The character of the Church in the West Indies as a mission field of the English Church lasted well into the present century. Over the centuries men and money have been sent out to carry on the work while, in the meantime, with the establishment of Codrington College in Barbados and seminaries in Jamaica, the cadre of local clergy has steadily grown. Even so the Episcopacy and higher echelons of the clergy were virtually reserved for the English personnel. But with the development of truly autonomous Provinces in the Anglican Communion throughout the world, the picture has changed. N this Centenary year, all the CPWI Bishops are West Indians. However, a strong relationship between the Dioceses and S.P.G. has been maintained, as the Society’s support has been indispensable to their operation.

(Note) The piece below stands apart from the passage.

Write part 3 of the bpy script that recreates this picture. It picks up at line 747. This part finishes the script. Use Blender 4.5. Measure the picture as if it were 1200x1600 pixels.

Companion Dioceses relationships have also been developed between CPWI and Dioceses in the Episcoopal Church of America and support has been forthcoming from the Anglican Church of Canada. The Anglican Consultative Council’s Partners-in-Mission Process introduced in 1973 has strengthened these ties, and another development was the formation in 1965 of the Anglican Regional Council of North America and the Caribbean (ACNAC) which has brought together representatives of the Anglican Church of Canada, the Episcopal Church of the USA, CPWI and the Dioceses of Cuba and Bermuda for Conferences, etc.